その他にも、注文書フォーマットで検索すると世の中には汎用のフォーマットがありますので、ご利用ください。
注文書に印鑑はいるか?
そして、リモートワークを推進する中で大きな課題となっているこの問題…そもそも角印に何ら法的根拠がないとはいいつつも、相手は世の中で官僚と並んでもっとも変わることに後れを取っている銀行であるだけに、角印があった方が安全というのは言えるでしょう。ただし、注文書を発行しない理由の一部は、大企業の「角印捺印申請手続きの煩雑さ」(金額変更があった場合に再度それをやり直さなくてはならないことを含む)にあるのも事実でして、相手が発注権者であるならば、それがわかるメールを保存しておいて対策することに替えることで事前に銀行担当者と折り合っておくことも必要でしょう。
もうひとつこの上のことには重要な要素があり、発注書を受け取ると逆に「請書(確かに注文を受けましたという書類)を交付してくれ」と言われることがあります。これは当然の要求ですし、それが規程に書かれているケースも多いので、請側も対応するべきです。しかし、この請書は業務内容によっては「印紙税」の対象となります。これは通常受注側が発行・印紙代負担するので、注文書、請書をやりたがらない理由の一つになっています。しかし、メールやFAXではこの印紙税が不要なのです。(これも前時代的解釈だと思うのですが、公式にそうなっています)もちろん、最近急速に普及が進んでいる「電子契約」(クラウドサインなど)でも可能です。
ちなみに発注側の資本金が3億円超で受け手のあなたの会社が資本金3億円以下の場合、あるいは、発注側が資本金1千万円超であなたの会社の資本金が1千万円以下(1千万円を含む)の場合には、この交付は「下請け法上の発注主の義務」です。(デザイン、編集等一部業務ではこれよりも厳しい基準があります。)
これから先、大手企業は投資に対して慎重姿勢を強め、発注量を減らしそれは中小企業を苦しい立場に追い込むはずです。
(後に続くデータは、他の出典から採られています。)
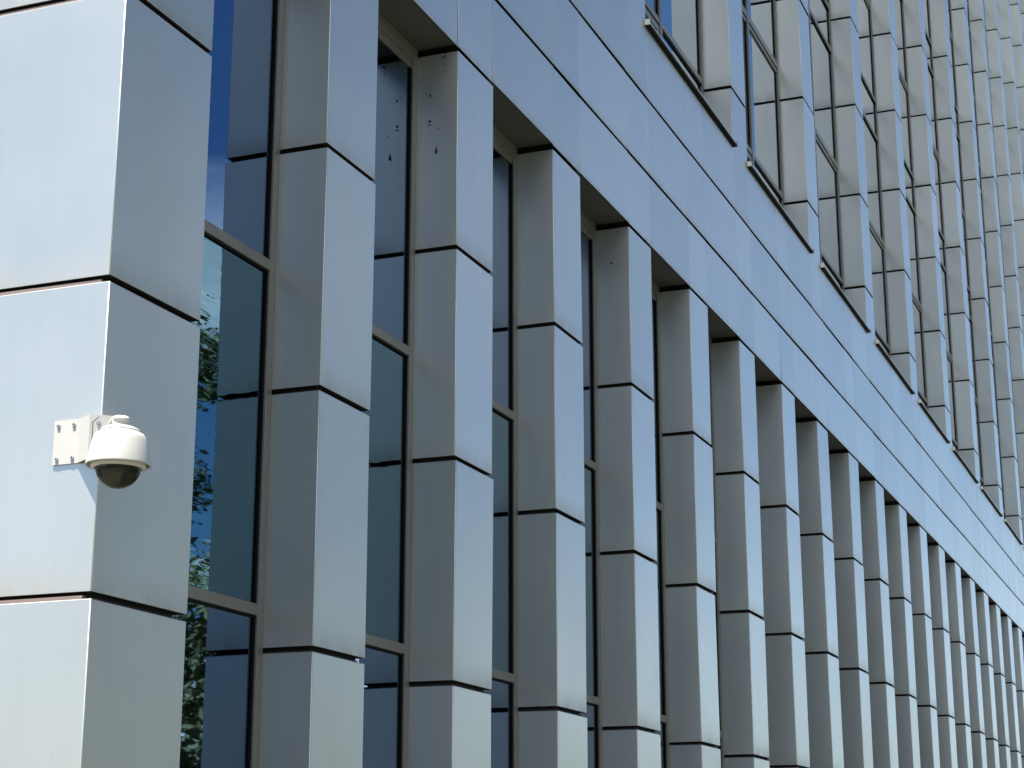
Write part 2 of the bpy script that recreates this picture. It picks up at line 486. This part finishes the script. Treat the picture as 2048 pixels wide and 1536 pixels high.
UT = []     # transom bands per storey
z = 3.04
ST = 3.065
bands = []
for s_ in range(5):
    bands += [(3.04 + s_ * ST, 3.085 + s_ * ST), (4.30 + s_ * ST, 4.36 + s_ * ST), (5.61 + s_ * ST, 5.655 + s_ * ST)]
bands = [b for b in bands if b[1] < ZTOP - 0.5]
ucache = {}
def upper_window(xa, xb):
    w = xb - xa; key = round(w, 3); FW = 0.05
    if key not in ucache:
        def bx(bm, x0, x1, y0, y1, z0, z1, mi=0, bev=0.0015):
            add_box(bm, (x0 * S, y0 * S, z0 * S), (x1 * S, y1 * S, z1 * S), mi, bev)
        zt = ZTOP - 0.35
        bm = bmesh.new()
        for s in (0, 1):
            q0, q1 = (0, FW) if s == 0 else (w - FW, w)
            bx(bm, q0, q1, D + 0.001, GY + 0.03, ZS, zt)
            q0, q1 = (FW, FW + 0.018) if s == 0 else (w - FW - 0.018, w - FW)
            bx(bm, q0, q1, D + 0.012, GY + 0.03, ZS, zt, 0, 0.001)
            q0, q1 = (FW + 0.018, FW + 0.026) if s == 0 else (w - FW - 0.026, w - FW - 0.018)
            bx(bm, q0, q1, D + 0.013, GY + 0.02, ZS, zt, 1, 0)
        bx(bm, FW, w - FW, D + 0.003, GY + 0.03, zt, zt + 0.06)
        fr = finish(bm, 'strip_window_frame', [M_frame, M_gasket_and_shade])
        xm = w * 0.5 - 0.06
        bm = bmesh.new()
        bx(bm, xm, xm + 0.042, D - 0.004, GY + 0.02, ZS, zt)
        bx(bm, xm - 0.008, xm + 0.050, D + 0.012, GY + 0.02, ZS, zt, 1, 0)
        mul = finish(bm, 'mullion', [M_frame, M_gasket_and_shade])
        trs = []
        for n_, (z0, z1) in enumerate(bands):
            bm = bmesh.new()
            for q0, q1 in ((FW, xm), (xm + 0.042, w - FW)):
                bx(bm, q0 + 0.001, q1 - 0.001, D + 0.001, GY + 0.02, z0, z1)
                bx(bm, q0 + 0.001, q1 - 0.001, D + 0.010, GY + 0.02, z0 - 0.016, z0, 1, 0)
                if n_ % 3 == 1:
                    bx(bm, q0 + 0.002, q1 - 0.002, D + 0.006, GY + 0.02, z0 - 0.045, z0 - 0.017)
            trs.append(finish(bm, 'transom', [M_frame, M_gasket_and_shade]))
        # opening light beside the mullion in the lowest zone
        bm = bmesh.new()
        q0, q1, z0, z1 = FW + 0.03, xm - 0.01, ZS + 0.01, bands[0][0] - 0.02
        t_ = 0.045
        bx(bm, q0, q1, D + 0.004, GY + 0.004, z1 - t_, z1); bx(bm, q0, q1, D + 0.004, GY + 0.004, z0, z0 + t_)
        bx(bm, q0, q0 + t_, D + 0.004, GY + 0.004, z0 + t_, z1 - t_); bx(bm, q1 - t_, q1, D + 0.004, GY + 0.004, z0 + t_, z1 - t_)
        sash = finish(bm, 'sash', [M_frame])
        panes = []
        zs = [ZS] + [v for b in bands for v in b] + [zt]
        for k in range(0, len(zs), 2):
            for q0, q1 in ((FW, xm), (xm + 0.042, w - FW)):
                bm = bmesh.new(); bx(bm, q0, q1, GY, GY + 0.012, zs[k] - 0.004, zs[k + 1] + 0.004, 0, 0)
                panes.append((finish(bm, 'glass_pane', M_glass_up), (q0, q1, zs[k], zs[k + 1])))
        ucache[key] = (fr, mul, trs, sash, panes)
    fr, mul, trs, sash, panes = ucache[key]
    o = mesh_obj('strip_window', fr, bld, (xa * S, 0, Z0))
    mesh_obj('mullion', mul, o); mesh_obj('sash', sash, o)
    for m in trs: mesh_obj('transom', m, o)
    for m, (q0, q1, z0, z1) in panes:
        if box_in_view(xa + q0, xa + q1, z0, z1, D, D): mesh_obj('glass_pane', m, o)
        else: hidden.append((m, Vector((xa * S, 0, Z0))))
    return o
ups = [(pr(0), pl(2))] + [(pr(i), pl(i + 2)) for i in UP[:-1]]
for a, b in ups: upper_window(a, b)

# -- window sills with turned-up cream end caps
for (a, b) in ups:
    bm = bmesh.new()
    x0, x1 = a - 0.020, b - 0.004
    hbox(bm, (x0, -0.034, ZS + 0.020), (x1, -0.0285, ZS + 0.029), 0, 0.0008)
    hbox(bm, (x0, -0.0285, ZS + 0.023), (x1, -0.001, ZS + 0.0285), 0, 0)
    hbox(bm, (a + 0.002, -0.001, ZS + 0.024), (b - 0.002, D + 0.02, ZS + 0.030), 0, 0)
    hbox(bm, (x0 + 0.001, -0.0280, ZS + 0.007), (x1 - 0.001, -0.001, ZS + 0.0225), 1, 0)  # black sheet under the lip, paints the shade below the sill
    sl = mesh_obj('window_sill', finish(bm, 'window_sill', [M_sill, M_gasket_and_shade]), bld)
    for xx in (x0 - 0.012, x1 - 0.002):
        bm = bmesh.new(); hbox(bm, (xx, -0.037, ZS + 0.004), (xx + 0.011, -0.002, ZS + 0.043), 0, 0.003)
        mesh_obj('end_cap', finish(bm, 'end_cap', M_cap if xx < x0 else M_frame), sl)

# -- dirt spots on the second pier's flank and a few on the fourth
def spots(parent, i, pts):
    bm = bmesh.new(); X = pl(i)
    for (y, z_, rw, rh) in pts:
        c0 = P(X, y, z_); n_ = 9; ring = []
        for k in range(n_):
            an = 2 * math.pi * k / n_; jj = random.uniform(0.65, 1.2)
            ring.append(bm.verts.new((c0.x - 0.0012, c0.y + math.cos(an) * rw * jj, c0.z + math.sin(an) * rh * jj)))
        ctr = bm.verts.new((c0.x - 0.0035, c0.y, c0.z + rh * 0.2))
        for k in range(n_): bm.faces.new((ring[k], ring[(k + 1) % n_], ctr))
    o = mesh_obj('dirt_spots', finish(bm, 'dirt_spots', M_spot), parent); o['kind'] = 'stuff'
piers = [o for o in bld.children if o.name.split('.')[0] == 'pier']
sp = [(0.109, 0.497, 0.009, 0.018), (0.108, 0.512, 0.004, 0.012), (0.144, 0.655, 0.009, 0.011), (0.142, 0.636, 0.009, 0.005),
      (0.141, 0.788, 0.008, 0.011), (0.100, 0.612, 0.004, 0.006), (0.163, 0.80, 0.004, 0.004), (0.085, 0.83, 0.004, 0.003),
      (0.076, 0.972, 0.007, 0.013), (0.065, 0.978, 0.010, 0.012), (0.070, 0.935, 0.0035, 0.02), (0.068, 0.90, 0.003, 0.006), (0.055, 0.925, 0.0035, 0.004), (0.06, 0.895, 0.003, 0.003)]
for _ in range(34): sp.append((random.uniform(0.05, 0.18), random.gauss(0.68, 0.14), random.uniform(0.001, 0.0022), random.uniform(0.001, 0.003)))
sp = [q for q in sp if q[1] < 0.985]
spots(piers[1], 2, sp)
spots(piers[3], 4, [(0.112, 0.775, 0.009, 0.012), (0.13, 0.635, 0.005, 0.007), (0.135, 0.56, 0.003, 0.003), (0.09, 0.80, 0.003, 0.002)])
spots(piers[13], 14, [(0.11, 0.05, 0.014, 0.016)])

# -- everything of the cladding that lies outside the picture, joined
bm = bmesh.new()
vv_, ff_, uu_ = [], [], []
for me, off in hidden:
    base = len(vv_)
    vv_ += [tuple(v.co + off) for v in me.vertices]
    uvd = me.uv_layers[0].data if me.uv_layers else None
    for p in me.polygons:
        ff_.append(([base + k for k in p.vertices], me.materials[p.material_index], [tuple(uvd[k].uv) for k in p.loop_indices] if uvd else [(0.5, 0.5)] * len(p.vertices)))
bm.free()
for nm, test in (('cladding_panels', lambda m: m is M_panel), ('glass_panes', lambda m: m is not M_panel)):
    sel = [f for f in ff_ if test(f[1])]
    used = {}; vs2 = []; fs2 = []
    for f, m, uvv in sel:
        row = []
        for k in f:
            if k not in used: used[k] = len(vs2); vs2.append(vv_[k])
            row.append(used[k])
        fs2.append(row)
    me = bpy.data.meshes.new(nm); me.from_pydata(vs2, [], fs2)
    me.materials.append(M_panel if nm == 'cladding_panels' else M_glass_up)
    ul = me.uv_layers.new(name='UVMap'); k = 0
    for f, m, uvv in sel:
        for q in uvv: ul.data[k].uv = q; k += 1
    o = mesh_obj(nm, me, bld); o['kind'] = 'stuff'

# ------------------------------------------------------------------ security camera on the corner
sec = bpy.data.objects.new('security_camera', None); link(sec)
CZ = -1.51 * S + Z0
sec.location = (-0.004, 0.0, CZ)
tag(sec, 'white dome security camera on a bent bracket at the building corner', 'security camera')
def rel(v): return Vector(v) - Vector(sec.location)
ztop, zbot = -1.44 * S + Z0, -1.58 * S + Z0
A = Vector((-0.050, 0.014)); dirp = Vector((0.7071, -0.7071)); B = A + dirp * 0.13
nrm = Vector((-0.7071, -0.7071)); Pc = (A + B) / 2
def sheet(bm, pts, th, z0, z1, mi=0):
    """bent plate: polyline in plan, thickness th to the outside, between z0 and z1"""
    n = len(pts); outp = []
    for i, p in enumerate(pts):
        a = pts[max(i - 1, 0)]; b = pts[min(i + 1, n - 1)]
        t_ = (Vector(b) - Vector(a)).normalized(); nn = Vector((t_.y, -t_.x))
        outp.append(Vector(p) + nn * th)
    for i in range(n - 1):
        quad = [Vector(pts[i]), Vector(pts[i + 1]), outp[i + 1], outp[i]]
        lo = [bm.verts.new(rel((q.x, q.y, z0))) for q in quad]; hi = [bm.verts.new(rel((q.x, q.y, z1))) for q in quad]
        bm.faces.new(lo); bm.faces.new(list(reversed(hi)))
        for k in range(4): bm.faces.new((lo[k], hi[k], hi[(k + 1) % 4], lo[(k + 1) % 4]))
bm = bmesh.new()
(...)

どの会社も自分の身を守るのに精いっぱいであり、これまでの構想や計画は「いったん白紙」ということを「自分は残念だけど会社の決定」と言ってくるケースが続出します。突然、「融資が下りない」と言われても弊社も手の打ちようがありません。その時に中小企業はどう自分の身を守るのか?ということは、製品・サービスのコスト競争力や品質・営業力だけでなく、こうした資金確保のための基本動作、当たり前のことを当たり前にやる、ということを仕組み化することがとても大事なのです。
冒頭の経営者の方はその場で営業部長に徹底を指示されていました。